Jouni Malinen wrote:

TKIP/CCMP are required to use incrementing TSC/PN for each frame. When a
directed IEEE 802.11 frame is not acknowledged, it will be retransmitted
(up to a certain limit). This retransmitted frame will use the same
TSC/PN. However, the duplicate detection routine in the receiver
(something that happens before TKIP/CCMP processing) should catch these
cases since the frames from the same source address that use the same
seq# and fragm# should be dropped at that layer.

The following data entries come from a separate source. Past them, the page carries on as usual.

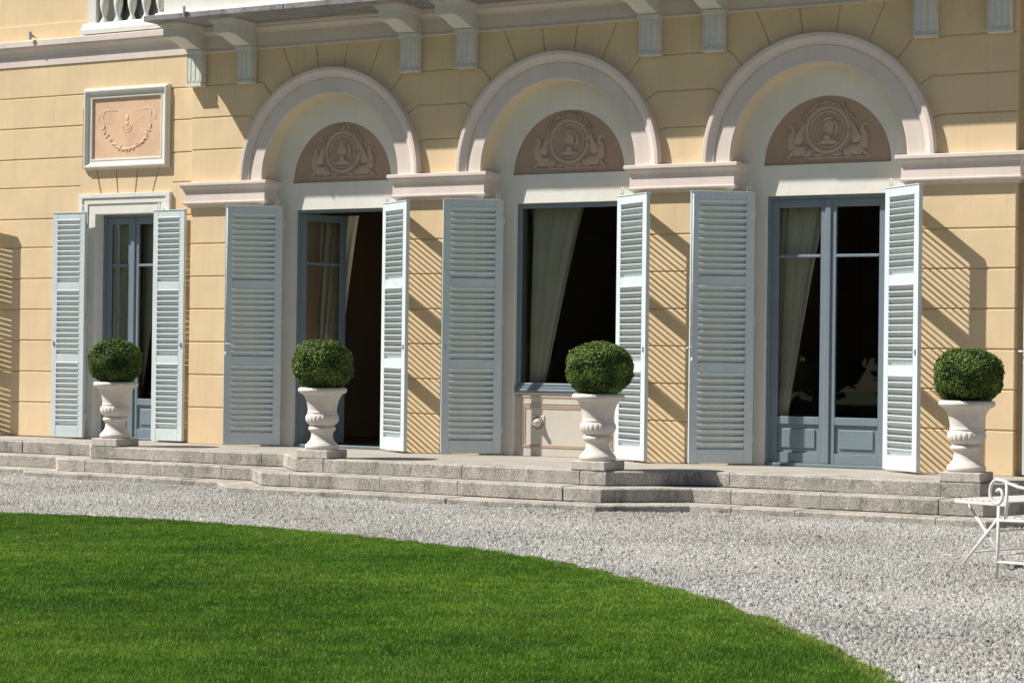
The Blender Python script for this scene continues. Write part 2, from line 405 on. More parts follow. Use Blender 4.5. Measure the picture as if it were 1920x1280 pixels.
# ================================================================== TERRACE AND STEPS
PATH = [(-14, -1.0), (-5.42, -1.0), (-5.12, -1.3), (-2.49, -1.3), (-1.89, -1.9), (1.62, -1.9), (2.24, -1.3), (4.95, -1.3), (5.25, -1.0), (14, -1.0)]
def offset(pts, t):
    out = []; n = len(pts)
    for i in range(n):
        ns = []
        for a, bb in ((i-1, i), (i, i+1)):
            if a < 0 or bb >= n: continue
            dx, dy = pts[bb][0]-pts[a][0], pts[bb][1]-pts[a][1]; l = math.hypot(dx, dy); ns.append((dy/l, -dx/l))
        mx = sum(q[0] for q in ns)/len(ns); my = sum(q[1] for q in ns)/len(ns); k = mx*ns[0][0]+my*ns[0][1]
        out.append((pts[i][0]+mx/k*t, pts[i][1]+my/k*t))
    return out
ter = offset(PATH, -0.10)
b = MB(); b.prism(ccw(ter+[(14, 0.30), (-14, 0.30)]), -0.003, -0.4, 'z')
terrace = tag(b.build('terrace', 'terrace'), kind='structure')
steps = tag(empty('steps', (0, -2, GZ)), kind='structure')
TREAD, RISE = 0.36, (0.0, -0.135, -0.265)
random.seed(5)
def tier(k):
    fr = offset(PATH, TREAD*k); bk = offset(fr, -(TREAD+0.10) if k else -0.42)
    top = RISE[k]; bot = (RISE[k+1]+0.007) if k < 2 else GZ-0.06
    # joints: near each corner and along the long runs
    cuts = []
    for i in range(len(fr)-1):
        (xa, ya), (xb, yb) = fr[i], fr[i+1]; L = math.hypot(xb-xa, yb-ya)
        if L < 1.2: cuts.append((i, None, L)); continue
        if i in (0, len(fr)-2):
            run = [L-0.35*k-q for q in ((1.0, 2.2, 3.4, 5.0, 7.0) if i == 0 else (8., 6., 4.6, 3.3, 1.2))]
            run = sorted(q for q in run if 0.2 < q < L-.2)
        else:
            a0 = 0.30+0.05*k+random.uniform(-.03, .05); a1 = L-0.30-0.06*k+random.uniform(-.05, .03)
            nm = 1 if L < 3.4 else 2
            if k == 0: nm = 0 if L < 3.2 else 1
            mids = [a0+(a1-a0)*(q+1)/(nm+1)+random.uniform(-.35, .35) for q in range(nm)]
            run = [a0]+mids+[a1]
        cuts.append((i, run, L))
    stones = []; cur = [(0, 0.0)]
    def pt(i, s):
        (xa, ya), (xb, yb) = fr[i], fr[i+1]; L = math.hypot(xb-xa, yb-ya); dx, dy = (xb-xa)/L, (yb-ya)/L
        return (xa+dx*s, ya+dy*s), (dx, dy)
    dep = (TREAD+0.10) if k else 0.42
    frs = []; bks = []
    def start(i, s):
        p, d = pt(i, s+0.004); frs.append(p); bks.append((p[0]-d[1]*dep, p[1]+d[0]*dep))
    def stop(i, s):
        p, d = pt(i, s-0.004); frs.append(p); bks.append((p[0]-d[1]*dep, p[1]+d[0]*dep))
        stones.append((list(frs), list(bks))); frs.clear(); bks.clear()
    start(0, 0)
    for i, run, L in cuts:
        for s in (run or []): stop(i, s); start(i, s)
        if i < len(fr)-2: frs.append(fr[i+1]); bks.append(bk[i+1])
    stop(len(fr)-2, cuts[-1][2])
    for f, bb in stones:
        dz = random.uniform(-0.004, 0.003); sh = random.uniform(-0.006, 0.006)
        ff = []
        for (xa, ya), (xb, yb) in zip(f[:-1], f[1:]):
            nn = max(1, int(math.hypot(xb-xa, yb-ya)/0.09))
            for q_ in range(nn): ff.append((xa+(xb-xa)*q_/nn+(random.uniform(-.003, .003) if q_ else 0), ya+(yb-ya)*q_/nn+random.uniform(-.0045, .0045)))
        ff.append(f[-1])
        poly = [(x, y+sh) for x, y in ff]+bb[::-1]
        q = MB(); q.prism(ccw(poly), top+dz, bot, 'z', 0.011)
        me = q.mesh('step_stone'); o = link('step_stone', me, 'granite', steps)
        o.matrix_parent_inverse = steps.matrix_world.inverted(); o.location = (0, 0, 0)
    return
bpy.context.view_layer.update()
for k in range(3): tier(k)

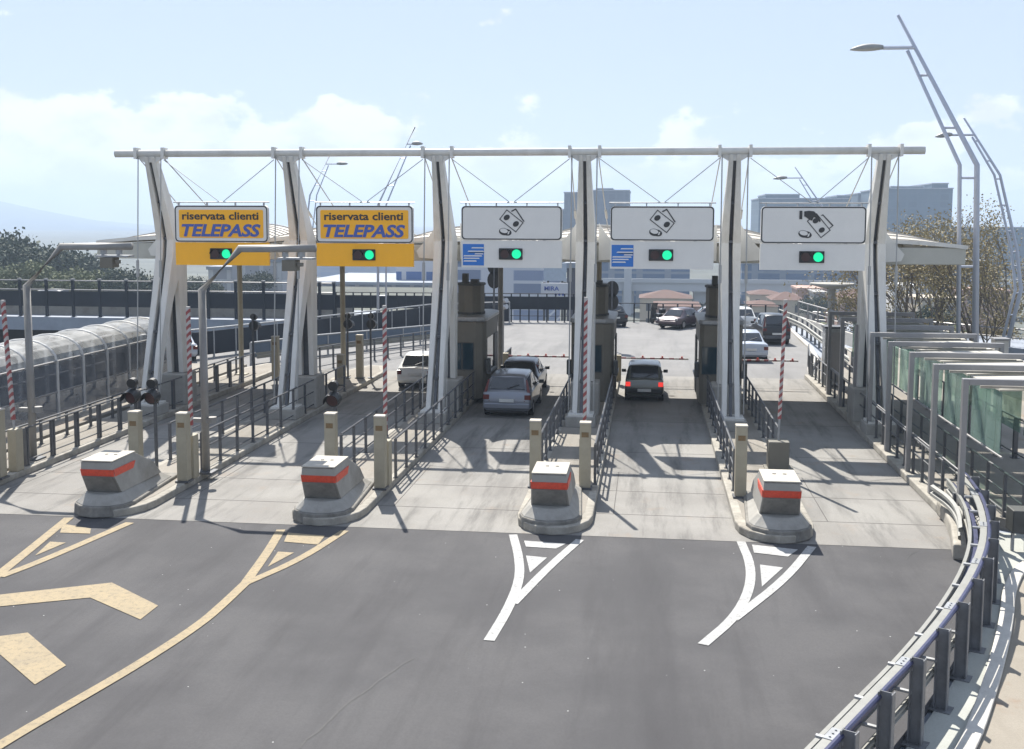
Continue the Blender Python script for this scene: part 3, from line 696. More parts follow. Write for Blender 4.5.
def closed_arm(x0, x1, y, label, z=1.18):
    t = thing('lowered_barrier', label, 'barrier', (x0, y, 0.19), 'lowered barrier arms across the lanes')
    m = MB(); m.box(x0-0.36, x0-0.08, y-0.15, y+0.15, 0.19, 1.3); m.build('cabinet', BOLL, t, bevel=0.015)
    a_ = MB(); n = 14; h = 0.045
    for k in range(n):
        xa = x0-0.08+(x1-x0+0.08)*k/n; xb = x0-0.08+(x1-x0+0.08)*(k+1)/n; a_.cur = k % 2
        a_.box(xa, xb-0.0005, y-h, y+h, z-0.032, z+0.032)
    a_.build('arm', [ARMR, ARMW], t)
    m = MB()
    for k in range(3): xx = x0+(x1-x0)*(0.3+0.3*k); m.tube([(xx,y,z+0.04),(xx,y,z+0.11)], 0.04, 8)
    m.build('reflector', RED, t)
    return t
closed_arm(-5.95, -3.35, 47.2, 'lowered striped arm beyond the silver and dark cars')
closed_arm(-1.05, 1.72, 47.2, 'lowered striped arm in front of the grey boxy hatchback')
closed_arm(3.9, 6.3, 47.2, 'lowered striped arm behind which the white saloon drives away')

def railing(name, label, path, z0, h, step, rails, mt=RAIL, pw=0.035, pd=0.035, group=None, rr=0.022, cat='railing', toprr=0.03, panel=None, double=False, bottom=True, posts=True, cap=None):
    pts = resample(path, step); p0 = pts[0]
    t = thing(name, label, cat, (p0.x, p0.y, z0), group)
    if (Vector(path[-1][:2])-pts[-1]).length > step*0.4: pts.append(Vector(path[-1][:2]))
    proto = None
    for i, p in enumerate(pts):
        q = pts[min(i+1, len(pts)-1)]-pts[max(i-1, 0)]; u = q.normalized(); v = Vector((u.y, -u.x))
        if posts:
            m = MB()
            for d in ((-0.06, 0.06) if double else (0,)):
                m.obox(p+u*d, u, pw, v, pd, z0, z0+h)
            m.obox(p, u, pw*1.8, v, pd*1.8, z0+0.0005, z0+0.02)
            o = m.build('post', mt, t)
            if cap: m = MB(); m.obox(p, u, pw*1.3, v, pd*1.3, z0+h, z0+h+0.12); m.build('post_cap', cap, o)
    P = [Vector(q[:2]) for q in path]
    for j, zr in enumerate(rails):
        r = toprr if j == 0 else rr
        m = MB(); m.tube([(p.x, p.y, z0+zr) for p in P], r, 6); m.build('top_rail' if j == 0 else 'rail', mt if not cap else cap, t)
    if panel:
        pm, za, zb_, th = panel; m = MB(); strip(m, P, -th/2, th/2, z0+za, z0+zb_); m.build('panel', pm, t)
    return t
g_isl = 'grey railings along the edges of the toll islands'
railn = [(-13.5, 29.5, 40.0, 'railing on the left edge of the island behind the far left red striped block'),
         (-12.05, 28.3, 42.5, 'railing on the right island edge, starting at the tall grey pipe gantry'),
         (-8.22, 28.6, 42.5, 'railing on the left edge of the island behind the second red striped block'),
         (-6.62, 28.2, 42.5, 'railing on the island edge directly left of the silver estate car'),
         (-2.86, 28.4, 42.5, 'railing on the island edge directly right of the silver estate car'),
         (-1.32, 28.2, 42.5, 'railing on the right edge of the island in front of the middle booth'),
         (2.22, 28.0, 42.5, 'railing on the left edge of the island in front of the rightmost booth'),
         (3.68, 31.3, 42.5, 'railing running from the rightmost booth to the square cabinet of the raised arm')]
for x, y0, y1, lb in railn: railing('railing', 'grey '+lb, [(x, y0), (x, y1)], 0.19, 1.06, 1.3, [1.06, 0.62, 0.16], group=g_isl)
railing('railing', 'grey metal railing with doubled posts on the leftmost island beside the arched walkway', [(-17.1, 28.2), (-17.02, 46)], 0.19, 1.06, 1.35, [1.06, 0.16], double=True, group=g_isl)
railing('railing', 'short grey metal railing beyond the leftmost booth', [(-6.3, 48.3), (-6.3, 50.3)], 0.19, 1.0, 0.6, [1.0, 0.5], group=g_isl)
railing('railing', 'low grey metal railing on the right kerb below the glass shelter', [(7.22, 27.6), (7.24, 50)], 0.2, 1.0, 1.0, [1.0, 0.6], group='railings on the right kerb')
railing('railing', 'grey metal railing along the inner side of the right footway under the glass panels', [(8.35, 25.2), (8.2, 46)], 0.14, 1.05, 1.3, [1.05, 0.6, 0.15], group='railings on the right kerb')
railing('railing', 'grey metal railing on the outer side of the right footway at the right edge', [(11.1, 22.2), (10.4, 44)], 0.14, 1.2, 1.4, [1.2, 0.15], pw=0.06, pd=0.06, mt=RAIL, toprr=0.035)
railing('railing', 'short grey railing at the far end of the right kerb', [(7.25, 50.6), (7.9, 55.6)], 0.0, 1.0, 0.9, [1.0, 0.5])
railing('railing', 'grey railing on the footway in front of the arched walkway', [(-18.3, 26.5), (-18.3, 47)], 0.2, 0.75, 1.5, [0.75])

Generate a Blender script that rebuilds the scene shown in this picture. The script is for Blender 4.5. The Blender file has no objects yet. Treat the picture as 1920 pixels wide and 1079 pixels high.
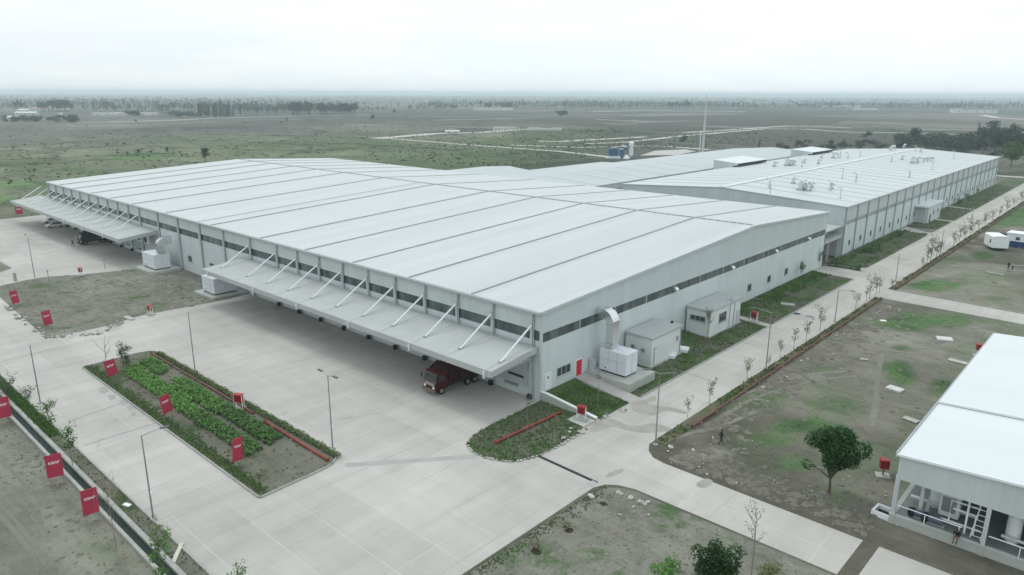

If it can be shown, that these errors are indeed caused by a broken
transmitter (and that transmitter is not a Linux device for which we
control the driver code ;-), I would be much more willing to accept
patches that silence these messages (as long as the replay statistics
are easily available in other ways) by default, but I would still not
remove them completely.


I added the following patch to bcm43xx:

Index: wireless-2.6/drivers/net/wireless/bcm43xx/bcm43xx_xmit.c
===================================================================
--- wireless-2.6.orig/drivers/net/wireless/bcm43xx/bcm43xx_xmit.c
+++ wireless-2.6/drivers/net/wireless/bcm43xx/bcm43xx_xmit.c
@@ -460,6 +460,9 @@ static s8 bcm43xx_rssinoise_postprocess(
 }
 #endif

+static u16 prev_frame = 0;
+static u16 prev_seq = 0;
+
 int bcm43xx_rx(struct bcm43xx_private *bcm,
               struct sk_buff *skb,
               struct bcm43xx_rxhdr *rxhdr)
@@ -470,6 +473,7 @@ int bcm43xx_rx(struct bcm43xx_private *b
        struct ieee80211_rx_stats stats;
        struct ieee80211_hdr_4addr *wlhdr;
        u16 frame_ctl;
+       u16 seq_ctl;
        int is_packet_for_us = 0;
        int err = -EINVAL;
        const u16 rxflags1 = le16_to_cpu(rxhdr->flags1);
@@ -544,6 +548,14 @@ int bcm43xx_rx(struct bcm43xx_private *b
        }

        frame_ctl = le16_to_cpu(wlhdr->frame_ctl);
+       seq_ctl = le16_to_cpu(wlhdr->seq_ctl);
+
+       if ((frame_ctl == prev_frame) && (seq_ctl == prev_seq))
+               return -EINVAL;
+
+       prev_frame = frame_ctl;
+       prev_seq = seq_ctl;
+
        if ((frame_ctl & IEEE80211_FCTL_PROTECTED) && !bcm->ieee->host_decrypt) 
{
                frame_ctl &= ~IEEE80211_FCTL_PROTECTED;
                wlhdr->frame_ctl = cpu_to_le16(frame_ctl);           



By dropping those packets with frame_ctl and seq_ctl the same as the values in the previous packet, I was able to cut the number of TKIP replay messages, but some still come through. Is this what you had in mind, or is there somewhere else that I should be looking?